Earnings included a $776 million pretax gain linked to the sale of shares in Visa Inc., the world's biggest credit-card network and $170 million of restructuring costs. San Francisco- based Visa set a record for U.S. initial public offerings last month by raising more than $19 billion, and the stock has since gained 57 percent. Bank of America ranked as Visa's second- largest bank owner after JPMorgan.

The world's biggest banks and brokerages have disclosed $288 billion of writedowns and credit losses since June because of collapsing prices in U.S. mortgage markets. They've raised more than $160 billion to replenish capital, with Bank of America tapping public investors for at least $13 billion after writedowns and credit losses that totaled at least $8.2 billion before today, according to data compiled by Bloomberg.

Potential Costs

Late payments in the bank's $81 billion credit-card portfolio may have reached 5.8 percent as of Feb. 29, compared with an industry average of 4.1 percent, according to data compiled by Bloomberg on securitized loans.

``We remain concerned about the health of the consumer given the prolonged housing slump, subprime issues, employment levels and higher fuel and food prices,'' Lewis said.

Assuming 2 percent of the bank's home-equity loans are uncollectible this year, the cost may be $2.3 billion, Fitch Ratings analyst John Mackerey said in a March 14 report. If the bad loans reach 5 percent, the damage could total $5.9 billion, he said.
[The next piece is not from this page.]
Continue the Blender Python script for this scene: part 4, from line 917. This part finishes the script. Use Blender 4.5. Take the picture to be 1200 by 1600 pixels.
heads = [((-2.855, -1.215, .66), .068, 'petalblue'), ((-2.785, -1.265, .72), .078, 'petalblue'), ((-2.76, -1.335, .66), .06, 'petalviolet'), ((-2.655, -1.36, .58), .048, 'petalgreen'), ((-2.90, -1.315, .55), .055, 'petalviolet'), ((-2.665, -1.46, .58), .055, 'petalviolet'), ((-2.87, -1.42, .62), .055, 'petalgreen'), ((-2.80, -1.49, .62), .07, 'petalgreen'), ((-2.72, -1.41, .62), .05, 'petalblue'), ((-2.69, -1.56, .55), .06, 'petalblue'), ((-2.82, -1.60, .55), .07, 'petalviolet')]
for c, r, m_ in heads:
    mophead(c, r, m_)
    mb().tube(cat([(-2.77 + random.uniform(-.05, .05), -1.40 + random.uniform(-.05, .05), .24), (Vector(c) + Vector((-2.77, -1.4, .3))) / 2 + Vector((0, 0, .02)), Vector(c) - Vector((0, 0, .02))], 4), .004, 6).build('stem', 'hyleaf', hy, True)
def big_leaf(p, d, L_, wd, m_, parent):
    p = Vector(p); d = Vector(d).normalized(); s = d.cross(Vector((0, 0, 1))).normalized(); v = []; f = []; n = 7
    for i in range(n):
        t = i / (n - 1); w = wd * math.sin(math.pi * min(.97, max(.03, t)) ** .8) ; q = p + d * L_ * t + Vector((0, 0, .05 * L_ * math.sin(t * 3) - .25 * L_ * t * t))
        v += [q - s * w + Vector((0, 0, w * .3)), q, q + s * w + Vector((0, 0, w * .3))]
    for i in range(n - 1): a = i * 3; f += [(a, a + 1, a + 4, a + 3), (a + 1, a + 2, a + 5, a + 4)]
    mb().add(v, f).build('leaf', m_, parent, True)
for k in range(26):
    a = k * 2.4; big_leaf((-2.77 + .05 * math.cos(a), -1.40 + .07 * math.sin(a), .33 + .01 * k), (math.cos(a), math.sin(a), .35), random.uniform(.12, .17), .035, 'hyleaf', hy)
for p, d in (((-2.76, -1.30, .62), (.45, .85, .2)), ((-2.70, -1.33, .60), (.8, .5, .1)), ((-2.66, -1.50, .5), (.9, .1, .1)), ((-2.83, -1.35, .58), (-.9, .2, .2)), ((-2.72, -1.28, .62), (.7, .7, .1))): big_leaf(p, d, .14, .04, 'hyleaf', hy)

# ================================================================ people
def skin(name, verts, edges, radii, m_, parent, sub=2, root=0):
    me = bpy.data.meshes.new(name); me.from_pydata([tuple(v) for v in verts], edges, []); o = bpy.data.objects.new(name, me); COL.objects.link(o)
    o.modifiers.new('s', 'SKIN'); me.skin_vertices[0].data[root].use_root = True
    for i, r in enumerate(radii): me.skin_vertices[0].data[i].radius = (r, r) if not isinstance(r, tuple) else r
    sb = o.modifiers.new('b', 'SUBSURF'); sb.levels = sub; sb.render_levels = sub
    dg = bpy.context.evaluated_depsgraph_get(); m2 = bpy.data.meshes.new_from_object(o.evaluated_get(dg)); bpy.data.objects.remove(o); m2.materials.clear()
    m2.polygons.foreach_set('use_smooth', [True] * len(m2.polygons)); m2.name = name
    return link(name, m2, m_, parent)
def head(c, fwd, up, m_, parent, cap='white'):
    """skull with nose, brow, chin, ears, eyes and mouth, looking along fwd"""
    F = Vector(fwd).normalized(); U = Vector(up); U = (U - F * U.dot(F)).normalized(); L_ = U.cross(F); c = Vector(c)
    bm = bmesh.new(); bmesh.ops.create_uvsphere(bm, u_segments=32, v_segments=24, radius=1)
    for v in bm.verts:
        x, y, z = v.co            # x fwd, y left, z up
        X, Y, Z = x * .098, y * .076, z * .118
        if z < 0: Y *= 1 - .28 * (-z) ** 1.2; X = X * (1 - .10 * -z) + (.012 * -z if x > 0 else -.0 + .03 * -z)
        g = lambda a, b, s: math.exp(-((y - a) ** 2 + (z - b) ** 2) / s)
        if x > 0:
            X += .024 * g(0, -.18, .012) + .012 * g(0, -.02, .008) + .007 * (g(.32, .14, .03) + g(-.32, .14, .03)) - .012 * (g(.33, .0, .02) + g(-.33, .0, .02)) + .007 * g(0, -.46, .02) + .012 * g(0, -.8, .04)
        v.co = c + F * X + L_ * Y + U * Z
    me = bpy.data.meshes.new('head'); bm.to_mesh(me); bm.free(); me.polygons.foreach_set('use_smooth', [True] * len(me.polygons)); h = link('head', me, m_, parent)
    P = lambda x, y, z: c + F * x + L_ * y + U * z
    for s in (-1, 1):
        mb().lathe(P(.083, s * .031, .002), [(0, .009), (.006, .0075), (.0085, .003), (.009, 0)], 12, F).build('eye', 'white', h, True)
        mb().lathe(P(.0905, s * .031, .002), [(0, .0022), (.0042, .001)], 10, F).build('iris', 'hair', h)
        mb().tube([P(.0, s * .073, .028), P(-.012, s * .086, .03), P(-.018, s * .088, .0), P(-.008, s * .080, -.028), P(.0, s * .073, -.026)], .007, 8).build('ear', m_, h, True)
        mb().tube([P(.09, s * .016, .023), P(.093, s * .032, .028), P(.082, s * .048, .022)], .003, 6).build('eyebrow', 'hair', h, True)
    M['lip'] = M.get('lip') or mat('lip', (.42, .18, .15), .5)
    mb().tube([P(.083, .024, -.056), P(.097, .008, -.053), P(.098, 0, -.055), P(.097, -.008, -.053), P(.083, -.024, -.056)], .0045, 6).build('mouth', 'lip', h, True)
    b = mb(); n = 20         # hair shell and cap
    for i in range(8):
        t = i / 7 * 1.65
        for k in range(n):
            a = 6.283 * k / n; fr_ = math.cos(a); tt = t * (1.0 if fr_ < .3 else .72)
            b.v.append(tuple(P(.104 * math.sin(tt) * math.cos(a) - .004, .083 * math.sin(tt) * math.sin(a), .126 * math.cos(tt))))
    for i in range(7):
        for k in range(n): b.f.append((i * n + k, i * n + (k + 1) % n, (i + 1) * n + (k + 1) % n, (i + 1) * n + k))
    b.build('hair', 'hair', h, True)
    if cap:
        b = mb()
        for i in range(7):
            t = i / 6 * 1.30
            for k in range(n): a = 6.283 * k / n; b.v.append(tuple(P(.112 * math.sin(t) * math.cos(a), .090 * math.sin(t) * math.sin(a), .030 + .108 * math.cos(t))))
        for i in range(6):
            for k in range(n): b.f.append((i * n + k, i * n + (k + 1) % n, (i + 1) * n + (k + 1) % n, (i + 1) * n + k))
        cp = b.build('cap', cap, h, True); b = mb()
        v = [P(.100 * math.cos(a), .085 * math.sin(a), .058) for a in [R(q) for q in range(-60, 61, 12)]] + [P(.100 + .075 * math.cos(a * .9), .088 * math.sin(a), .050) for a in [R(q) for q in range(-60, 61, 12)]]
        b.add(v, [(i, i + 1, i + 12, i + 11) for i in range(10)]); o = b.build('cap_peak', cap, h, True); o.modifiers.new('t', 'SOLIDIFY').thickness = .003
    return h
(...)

About half of Bank of America's home-equity loans are in California, Nevada, Arizona and Florida, four states where housing prices are sliding faster than the national average.

Countrywide, with $34 billion in home-equity loans as of Dec. 31, also concentrated on those regions. All four ranked among the top 10 states with the most foreclosure filings last month, according to Irvine, California-based RealtyTrac Inc., a seller of default data. U.S. median home prices as of February were 15 percent below the peak of $230,200 in July 2006, according to the Chicago-based National Association of Realtors.